What is expected>
Set down word for word each line from the start of the listing through the line that contains "S.camera = cam", both included.

Information given>

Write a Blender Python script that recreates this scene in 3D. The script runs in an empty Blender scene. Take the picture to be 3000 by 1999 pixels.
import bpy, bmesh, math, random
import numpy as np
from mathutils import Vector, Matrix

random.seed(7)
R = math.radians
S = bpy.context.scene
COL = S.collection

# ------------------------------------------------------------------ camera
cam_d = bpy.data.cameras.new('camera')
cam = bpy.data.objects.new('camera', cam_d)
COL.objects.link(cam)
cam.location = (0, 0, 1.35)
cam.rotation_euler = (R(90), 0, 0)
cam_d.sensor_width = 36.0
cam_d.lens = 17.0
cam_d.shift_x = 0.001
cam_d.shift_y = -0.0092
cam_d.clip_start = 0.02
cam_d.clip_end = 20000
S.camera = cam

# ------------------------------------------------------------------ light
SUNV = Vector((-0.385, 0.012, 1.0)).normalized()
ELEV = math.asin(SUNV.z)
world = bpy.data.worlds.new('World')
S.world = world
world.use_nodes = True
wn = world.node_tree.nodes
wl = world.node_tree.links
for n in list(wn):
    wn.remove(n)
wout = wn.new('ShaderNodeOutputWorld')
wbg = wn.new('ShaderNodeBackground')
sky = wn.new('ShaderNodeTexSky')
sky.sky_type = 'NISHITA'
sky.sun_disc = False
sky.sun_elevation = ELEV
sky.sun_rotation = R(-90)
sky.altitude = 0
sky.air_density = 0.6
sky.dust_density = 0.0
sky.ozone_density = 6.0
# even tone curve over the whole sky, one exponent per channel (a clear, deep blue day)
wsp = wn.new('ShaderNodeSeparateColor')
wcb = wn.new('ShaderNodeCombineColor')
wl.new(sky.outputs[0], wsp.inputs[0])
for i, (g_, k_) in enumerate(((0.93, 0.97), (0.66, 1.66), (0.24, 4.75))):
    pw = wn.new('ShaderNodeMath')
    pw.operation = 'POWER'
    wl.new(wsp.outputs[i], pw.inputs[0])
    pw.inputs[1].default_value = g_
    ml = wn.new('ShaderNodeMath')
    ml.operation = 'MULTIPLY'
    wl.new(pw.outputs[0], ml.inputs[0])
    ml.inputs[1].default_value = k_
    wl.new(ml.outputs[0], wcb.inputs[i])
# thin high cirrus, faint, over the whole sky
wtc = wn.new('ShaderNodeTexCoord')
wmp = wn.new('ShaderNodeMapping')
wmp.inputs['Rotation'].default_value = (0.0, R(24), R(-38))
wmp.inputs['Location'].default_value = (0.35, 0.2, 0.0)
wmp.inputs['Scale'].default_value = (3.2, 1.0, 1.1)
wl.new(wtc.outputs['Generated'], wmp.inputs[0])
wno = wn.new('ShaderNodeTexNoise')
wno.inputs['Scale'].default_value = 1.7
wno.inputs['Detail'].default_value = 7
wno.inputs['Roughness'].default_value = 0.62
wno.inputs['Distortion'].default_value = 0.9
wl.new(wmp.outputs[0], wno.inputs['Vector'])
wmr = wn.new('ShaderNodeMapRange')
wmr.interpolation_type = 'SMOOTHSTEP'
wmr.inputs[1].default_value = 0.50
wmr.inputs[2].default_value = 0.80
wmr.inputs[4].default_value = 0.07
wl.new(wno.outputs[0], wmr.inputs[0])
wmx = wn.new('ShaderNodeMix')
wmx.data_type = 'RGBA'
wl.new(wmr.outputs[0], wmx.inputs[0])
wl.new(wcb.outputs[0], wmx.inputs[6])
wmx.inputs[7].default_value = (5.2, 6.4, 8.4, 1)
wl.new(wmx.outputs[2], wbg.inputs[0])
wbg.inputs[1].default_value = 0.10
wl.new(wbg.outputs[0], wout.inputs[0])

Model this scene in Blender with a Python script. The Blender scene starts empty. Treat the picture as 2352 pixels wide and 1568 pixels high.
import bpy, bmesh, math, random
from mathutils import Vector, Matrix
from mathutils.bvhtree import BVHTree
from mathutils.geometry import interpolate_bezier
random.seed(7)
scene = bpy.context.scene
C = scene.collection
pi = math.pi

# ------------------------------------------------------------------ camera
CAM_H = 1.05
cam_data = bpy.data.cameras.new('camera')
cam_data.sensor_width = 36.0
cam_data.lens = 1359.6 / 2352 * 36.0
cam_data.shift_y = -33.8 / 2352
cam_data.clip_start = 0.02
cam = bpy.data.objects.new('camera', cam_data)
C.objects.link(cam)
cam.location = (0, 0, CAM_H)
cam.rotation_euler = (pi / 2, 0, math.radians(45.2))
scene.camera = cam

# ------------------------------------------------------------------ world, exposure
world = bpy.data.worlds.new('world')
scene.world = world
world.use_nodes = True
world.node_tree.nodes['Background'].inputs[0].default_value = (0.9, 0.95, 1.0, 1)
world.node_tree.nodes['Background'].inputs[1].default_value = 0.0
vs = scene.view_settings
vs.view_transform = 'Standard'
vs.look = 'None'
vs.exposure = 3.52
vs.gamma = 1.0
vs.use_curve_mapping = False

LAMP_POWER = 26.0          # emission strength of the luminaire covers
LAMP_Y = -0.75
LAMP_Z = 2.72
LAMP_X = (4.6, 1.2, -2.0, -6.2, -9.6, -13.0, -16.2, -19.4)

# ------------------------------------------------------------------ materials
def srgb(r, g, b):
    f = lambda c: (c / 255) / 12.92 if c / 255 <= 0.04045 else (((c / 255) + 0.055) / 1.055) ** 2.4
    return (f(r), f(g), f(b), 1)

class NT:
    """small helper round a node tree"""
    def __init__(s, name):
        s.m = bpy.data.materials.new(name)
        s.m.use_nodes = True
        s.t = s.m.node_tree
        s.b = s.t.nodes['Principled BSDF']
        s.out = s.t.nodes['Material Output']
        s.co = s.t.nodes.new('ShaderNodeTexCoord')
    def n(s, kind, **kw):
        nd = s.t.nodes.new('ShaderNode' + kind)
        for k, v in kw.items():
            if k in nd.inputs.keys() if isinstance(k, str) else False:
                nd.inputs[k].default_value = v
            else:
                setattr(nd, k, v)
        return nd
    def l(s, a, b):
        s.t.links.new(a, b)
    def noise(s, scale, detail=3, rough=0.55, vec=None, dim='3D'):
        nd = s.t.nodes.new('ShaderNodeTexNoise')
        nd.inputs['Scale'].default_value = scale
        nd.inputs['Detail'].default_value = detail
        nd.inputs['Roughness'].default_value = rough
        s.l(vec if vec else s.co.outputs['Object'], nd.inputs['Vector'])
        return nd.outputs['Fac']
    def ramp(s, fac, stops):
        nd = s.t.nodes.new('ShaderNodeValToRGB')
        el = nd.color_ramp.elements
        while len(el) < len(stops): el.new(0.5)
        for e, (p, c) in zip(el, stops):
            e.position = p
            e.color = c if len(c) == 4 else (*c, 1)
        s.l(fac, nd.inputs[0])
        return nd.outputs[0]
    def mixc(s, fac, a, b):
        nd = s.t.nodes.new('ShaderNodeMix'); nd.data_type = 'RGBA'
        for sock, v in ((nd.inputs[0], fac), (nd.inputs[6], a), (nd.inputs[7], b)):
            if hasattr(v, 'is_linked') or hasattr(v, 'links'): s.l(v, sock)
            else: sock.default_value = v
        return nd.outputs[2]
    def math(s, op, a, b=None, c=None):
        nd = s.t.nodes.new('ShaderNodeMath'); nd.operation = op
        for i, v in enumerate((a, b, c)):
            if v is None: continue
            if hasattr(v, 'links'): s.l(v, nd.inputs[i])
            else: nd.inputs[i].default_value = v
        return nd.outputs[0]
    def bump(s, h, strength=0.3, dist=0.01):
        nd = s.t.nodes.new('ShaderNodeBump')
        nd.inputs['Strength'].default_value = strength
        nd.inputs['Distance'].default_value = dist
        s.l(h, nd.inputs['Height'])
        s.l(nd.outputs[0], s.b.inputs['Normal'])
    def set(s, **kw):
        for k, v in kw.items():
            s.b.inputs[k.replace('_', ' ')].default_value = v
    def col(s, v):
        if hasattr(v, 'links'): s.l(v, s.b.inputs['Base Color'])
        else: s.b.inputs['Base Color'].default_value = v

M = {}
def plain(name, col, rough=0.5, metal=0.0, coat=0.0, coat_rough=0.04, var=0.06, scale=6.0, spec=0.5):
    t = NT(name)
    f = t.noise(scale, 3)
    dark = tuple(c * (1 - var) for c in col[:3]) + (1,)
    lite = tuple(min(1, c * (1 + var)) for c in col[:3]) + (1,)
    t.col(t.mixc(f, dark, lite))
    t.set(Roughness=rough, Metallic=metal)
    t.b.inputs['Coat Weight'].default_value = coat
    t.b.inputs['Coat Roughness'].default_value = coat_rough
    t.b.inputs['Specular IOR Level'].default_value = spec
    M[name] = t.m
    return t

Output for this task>
Write a Blender Python script that recreates this scene in 3D. The script runs in an empty Blender scene. Take the picture to be 3000 by 1999 pixels.
import bpy, bmesh, math, random
import numpy as np
from mathutils import Vector, Matrix

random.seed(7)
R = math.radians
S = bpy.context.scene
COL = S.collection

# ------------------------------------------------------------------ camera
cam_d = bpy.data.cameras.new('camera')
cam = bpy.data.objects.new('camera', cam_d)
COL.objects.link(cam)
cam.location = (0, 0, 1.35)
cam.rotation_euler = (R(90), 0, 0)
cam_d.sensor_width = 36.0
cam_d.lens = 17.0
cam_d.shift_x = 0.001
cam_d.shift_y = -0.0092
cam_d.clip_start = 0.02
cam_d.clip_end = 20000
S.camera = cam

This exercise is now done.